_What the task asks:_
Every line below should be repeated exactly.

_Data section:_
■ ■ ■ ■

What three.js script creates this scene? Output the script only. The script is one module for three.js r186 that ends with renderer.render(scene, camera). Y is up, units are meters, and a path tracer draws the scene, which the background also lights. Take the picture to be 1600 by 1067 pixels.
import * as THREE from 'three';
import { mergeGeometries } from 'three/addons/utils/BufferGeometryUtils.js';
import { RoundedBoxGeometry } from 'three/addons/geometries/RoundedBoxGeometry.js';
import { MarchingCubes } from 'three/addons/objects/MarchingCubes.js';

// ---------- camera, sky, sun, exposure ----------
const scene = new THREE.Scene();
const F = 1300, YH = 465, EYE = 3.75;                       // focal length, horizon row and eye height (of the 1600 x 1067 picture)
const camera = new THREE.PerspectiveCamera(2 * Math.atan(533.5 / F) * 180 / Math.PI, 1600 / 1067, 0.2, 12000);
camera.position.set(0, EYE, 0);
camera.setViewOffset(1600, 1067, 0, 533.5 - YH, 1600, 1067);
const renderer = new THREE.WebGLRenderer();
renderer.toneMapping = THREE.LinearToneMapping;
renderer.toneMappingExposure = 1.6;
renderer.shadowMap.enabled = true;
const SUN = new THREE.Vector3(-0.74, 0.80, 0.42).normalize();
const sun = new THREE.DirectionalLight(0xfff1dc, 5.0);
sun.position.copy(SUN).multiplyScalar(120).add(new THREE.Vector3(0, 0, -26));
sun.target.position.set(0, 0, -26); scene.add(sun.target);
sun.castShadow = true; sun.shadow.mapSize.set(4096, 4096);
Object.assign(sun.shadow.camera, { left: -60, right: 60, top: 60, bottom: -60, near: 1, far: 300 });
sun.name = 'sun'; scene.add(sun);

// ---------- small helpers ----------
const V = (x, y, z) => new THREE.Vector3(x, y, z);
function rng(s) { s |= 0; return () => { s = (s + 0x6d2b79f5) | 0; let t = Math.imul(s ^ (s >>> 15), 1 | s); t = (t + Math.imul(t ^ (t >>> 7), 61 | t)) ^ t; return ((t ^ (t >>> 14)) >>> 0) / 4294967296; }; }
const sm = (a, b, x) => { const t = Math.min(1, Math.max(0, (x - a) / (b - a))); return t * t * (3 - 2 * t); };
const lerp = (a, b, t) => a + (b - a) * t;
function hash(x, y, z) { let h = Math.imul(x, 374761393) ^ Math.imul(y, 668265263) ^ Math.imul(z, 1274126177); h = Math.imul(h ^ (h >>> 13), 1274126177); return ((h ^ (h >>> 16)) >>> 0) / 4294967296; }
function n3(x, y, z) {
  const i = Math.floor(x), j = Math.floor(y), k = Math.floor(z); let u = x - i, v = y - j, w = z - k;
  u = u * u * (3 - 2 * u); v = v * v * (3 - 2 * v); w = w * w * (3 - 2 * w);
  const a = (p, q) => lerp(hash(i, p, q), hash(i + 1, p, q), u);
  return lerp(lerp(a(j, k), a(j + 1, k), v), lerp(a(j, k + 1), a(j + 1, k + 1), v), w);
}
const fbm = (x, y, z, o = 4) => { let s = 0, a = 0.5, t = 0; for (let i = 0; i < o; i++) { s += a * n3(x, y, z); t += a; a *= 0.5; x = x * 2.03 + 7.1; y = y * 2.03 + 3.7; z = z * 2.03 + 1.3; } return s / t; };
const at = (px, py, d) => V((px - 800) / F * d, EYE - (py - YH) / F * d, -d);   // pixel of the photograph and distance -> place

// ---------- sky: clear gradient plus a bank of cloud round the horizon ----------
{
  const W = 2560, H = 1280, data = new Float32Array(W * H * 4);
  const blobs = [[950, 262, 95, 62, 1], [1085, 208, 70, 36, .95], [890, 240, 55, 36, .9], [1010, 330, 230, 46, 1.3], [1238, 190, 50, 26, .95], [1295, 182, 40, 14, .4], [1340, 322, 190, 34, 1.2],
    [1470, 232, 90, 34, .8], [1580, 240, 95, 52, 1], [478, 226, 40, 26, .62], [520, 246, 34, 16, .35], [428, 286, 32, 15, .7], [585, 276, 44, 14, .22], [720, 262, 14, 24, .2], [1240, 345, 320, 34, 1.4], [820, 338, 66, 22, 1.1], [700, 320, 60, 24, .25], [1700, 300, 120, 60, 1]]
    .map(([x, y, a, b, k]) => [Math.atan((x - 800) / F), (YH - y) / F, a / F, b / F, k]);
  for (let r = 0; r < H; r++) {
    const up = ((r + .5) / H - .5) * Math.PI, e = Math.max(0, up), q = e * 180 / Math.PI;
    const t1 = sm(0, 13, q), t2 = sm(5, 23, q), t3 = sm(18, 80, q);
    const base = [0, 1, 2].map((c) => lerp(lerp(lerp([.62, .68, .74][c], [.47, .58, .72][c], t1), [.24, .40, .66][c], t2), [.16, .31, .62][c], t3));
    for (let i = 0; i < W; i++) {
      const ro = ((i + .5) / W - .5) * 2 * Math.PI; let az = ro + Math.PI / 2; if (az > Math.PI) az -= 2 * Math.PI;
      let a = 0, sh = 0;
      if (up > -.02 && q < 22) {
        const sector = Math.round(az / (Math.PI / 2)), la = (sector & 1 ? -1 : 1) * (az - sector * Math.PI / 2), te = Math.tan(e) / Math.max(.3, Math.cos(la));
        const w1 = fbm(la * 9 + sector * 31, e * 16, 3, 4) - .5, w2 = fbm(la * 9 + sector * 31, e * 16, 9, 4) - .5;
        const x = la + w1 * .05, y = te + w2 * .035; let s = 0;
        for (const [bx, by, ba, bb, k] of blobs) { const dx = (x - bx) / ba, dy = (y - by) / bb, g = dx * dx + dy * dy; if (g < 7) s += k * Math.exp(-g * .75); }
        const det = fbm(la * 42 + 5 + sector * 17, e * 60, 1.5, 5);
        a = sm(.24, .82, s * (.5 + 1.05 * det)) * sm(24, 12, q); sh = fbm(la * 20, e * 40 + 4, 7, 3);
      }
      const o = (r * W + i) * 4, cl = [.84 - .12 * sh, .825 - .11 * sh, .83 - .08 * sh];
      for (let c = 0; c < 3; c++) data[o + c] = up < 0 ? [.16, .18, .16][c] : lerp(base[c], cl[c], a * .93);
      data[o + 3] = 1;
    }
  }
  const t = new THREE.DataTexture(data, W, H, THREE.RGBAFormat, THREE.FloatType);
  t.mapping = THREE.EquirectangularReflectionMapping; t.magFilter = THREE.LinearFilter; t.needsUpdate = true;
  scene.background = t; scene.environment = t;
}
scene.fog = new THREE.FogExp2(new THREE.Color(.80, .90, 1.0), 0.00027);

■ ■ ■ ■

_Exercise solution:_
What three.js script creates this scene? Output the script only. The script is one module for three.js r186 that ends with renderer.render(scene, camera). Y is up, units are meters, and a path tracer draws the scene, which the background also lights. Take the picture to be 1600 by 1067 pixels.
import * as THREE from 'three';
import { mergeGeometries } from 'three/addons/utils/BufferGeometryUtils.js';
import { RoundedBoxGeometry } from 'three/addons/geometries/RoundedBoxGeometry.js';
import { MarchingCubes } from 'three/addons/objects/MarchingCubes.js';

// ---------- camera, sky, sun, exposure ----------
const scene = new THREE.Scene();
const F = 1300, YH = 465, EYE = 3.75;                       // focal length, horizon row and eye height (of the 1600 x 1067 picture)
const camera = new THREE.PerspectiveCamera(2 * Math.atan(533.5 / F) * 180 / Math.PI, 1600 / 1067, 0.2, 12000);
camera.position.set(0, EYE, 0);
camera.setViewOffset(1600, 1067, 0, 533.5 - YH, 1600, 1067);
const renderer = new THREE.WebGLRenderer();
renderer.toneMapping = THREE.LinearToneMapping;
renderer.toneMappingExposure = 1.6;
renderer.shadowMap.enabled = true;
const SUN = new THREE.Vector3(-0.74, 0.80, 0.42).normalize();
const sun = new THREE.DirectionalLight(0xfff1dc, 5.0);
sun.position.copy(SUN).multiplyScalar(120).add(new THREE.Vector3(0, 0, -26));
sun.target.position.set(0, 0, -26); scene.add(sun.target);
sun.castShadow = true; sun.shadow.mapSize.set(4096, 4096);
Object.assign(sun.shadow.camera, { left: -60, right: 60, top: 60, bottom: -60, near: 1, far: 300 });
sun.name = 'sun'; scene.add(sun);

// ---------- small helpers ----------
const V = (x, y, z) => new THREE.Vector3(x, y, z);
function rng(s) { s |= 0; return () => { s = (s + 0x6d2b79f5) | 0; let t = Math.imul(s ^ (s >>> 15), 1 | s); t = (t + Math.imul(t ^ (t >>> 7), 61 | t)) ^ t; return ((t ^ (t >>> 14)) >>> 0) / 4294967296; }; }
const sm = (a, b, x) => { const t = Math.min(1, Math.max(0, (x - a) / (b - a))); return t * t * (3 - 2 * t); };
const lerp = (a, b, t) => a + (b - a) * t;
function hash(x, y, z) { let h = Math.imul(x, 374761393) ^ Math.imul(y, 668265263) ^ Math.imul(z, 1274126177); h = Math.imul(h ^ (h >>> 13), 1274126177); return ((h ^ (h >>> 16)) >>> 0) / 4294967296; }
function n3(x, y, z) {
  const i = Math.floor(x), j = Math.floor(y), k = Math.floor(z); let u = x - i, v = y - j, w = z - k;
  u = u * u * (3 - 2 * u); v = v * v * (3 - 2 * v); w = w * w * (3 - 2 * w);
  const a = (p, q) => lerp(hash(i, p, q), hash(i + 1, p, q), u);
  return lerp(lerp(a(j, k), a(j + 1, k), v), lerp(a(j, k + 1), a(j + 1, k + 1), v), w);
}
const fbm = (x, y, z, o = 4) => { let s = 0, a = 0.5, t = 0; for (let i = 0; i < o; i++) { s += a * n3(x, y, z); t += a; a *= 0.5; x = x * 2.03 + 7.1; y = y * 2.03 + 3.7; z = z * 2.03 + 1.3; } return s / t; };
const at = (px, py, d) => V((px - 800) / F * d, EYE - (py - YH) / F * d, -d);   // pixel of the photograph and distance -> place

// ---------- sky: clear gradient plus a bank of cloud round the horizon ----------
{
  const W = 2560, H = 1280, data = new Float32Array(W * H * 4);
  const blobs = [[950, 262, 95, 62, 1], [1085, 208, 70, 36, .95], [890, 240, 55, 36, .9], [1010, 330, 230, 46, 1.3], [1238, 190, 50, 26, .95], [1295, 182, 40, 14, .4], [1340, 322, 190, 34, 1.2],
    [1470, 232, 90, 34, .8], [1580, 240, 95, 52, 1], [478, 226, 40, 26, .62], [520, 246, 34, 16, .35], [428, 286, 32, 15, .7], [585, 276, 44, 14, .22], [720, 262, 14, 24, .2], [1240, 345, 320, 34, 1.4], [820, 338, 66, 22, 1.1], [700, 320, 60, 24, .25], [1700, 300, 120, 60, 1]]
    .map(([x, y, a, b, k]) => [Math.atan((x - 800) / F), (YH - y) / F, a / F, b / F, k]);
  for (let r = 0; r < H; r++) {
    const up = ((r + .5) / H - .5) * Math.PI, e = Math.max(0, up), q = e * 180 / Math.PI;
    const t1 = sm(0, 13, q), t2 = sm(5, 23, q), t3 = sm(18, 80, q);
    const base = [0, 1, 2].map((c) => lerp(lerp(lerp([.62, .68, .74][c], [.47, .58, .72][c], t1), [.24, .40, .66][c], t2), [.16, .31, .62][c], t3));
    for (let i = 0; i < W; i++) {
      const ro = ((i + .5) / W - .5) * 2 * Math.PI; let az = ro + Math.PI / 2; if (az > Math.PI) az -= 2 * Math.PI;
      let a = 0, sh = 0;
      if (up > -.02 && q < 22) {
        const sector = Math.round(az / (Math.PI / 2)), la = (sector & 1 ? -1 : 1) * (az - sector * Math.PI / 2), te = Math.tan(e) / Math.max(.3, Math.cos(la));
        const w1 = fbm(la * 9 + sector * 31, e * 16, 3, 4) - .5, w2 = fbm(la * 9 + sector * 31, e * 16, 9, 4) - .5;
        const x = la + w1 * .05, y = te + w2 * .035; let s = 0;
        for (const [bx, by, ba, bb, k] of blobs) { const dx = (x - bx) / ba, dy = (y - by) / bb, g = dx * dx + dy * dy; if (g < 7) s += k * Math.exp(-g * .75); }
        const det = fbm(la * 42 + 5 + sector * 17, e * 60, 1.5, 5);
        a = sm(.24, .82, s * (.5 + 1.05 * det)) * sm(24, 12, q); sh = fbm(la * 20, e * 40 + 4, 7, 3);
      }
      const o = (r * W + i) * 4, cl = [.84 - .12 * sh, .825 - .11 * sh, .83 - .08 * sh];
      for (let c = 0; c < 3; c++) data[o + c] = up < 0 ? [.16, .18, .16][c] : lerp(base[c], cl[c], a * .93);
      data[o + 3] = 1;
    }
  }
  const t = new THREE.DataTexture(data, W, H, THREE.RGBAFormat, THREE.FloatType);
  t.mapping = THREE.EquirectangularReflectionMapping; t.magFilter = THREE.LinearFilter; t.needsUpdate = true;
  scene.background = t; scene.environment = t;
}
scene.fog = new THREE.FogExp2(new THREE.Color(.80, .90, 1.0), 0.00027);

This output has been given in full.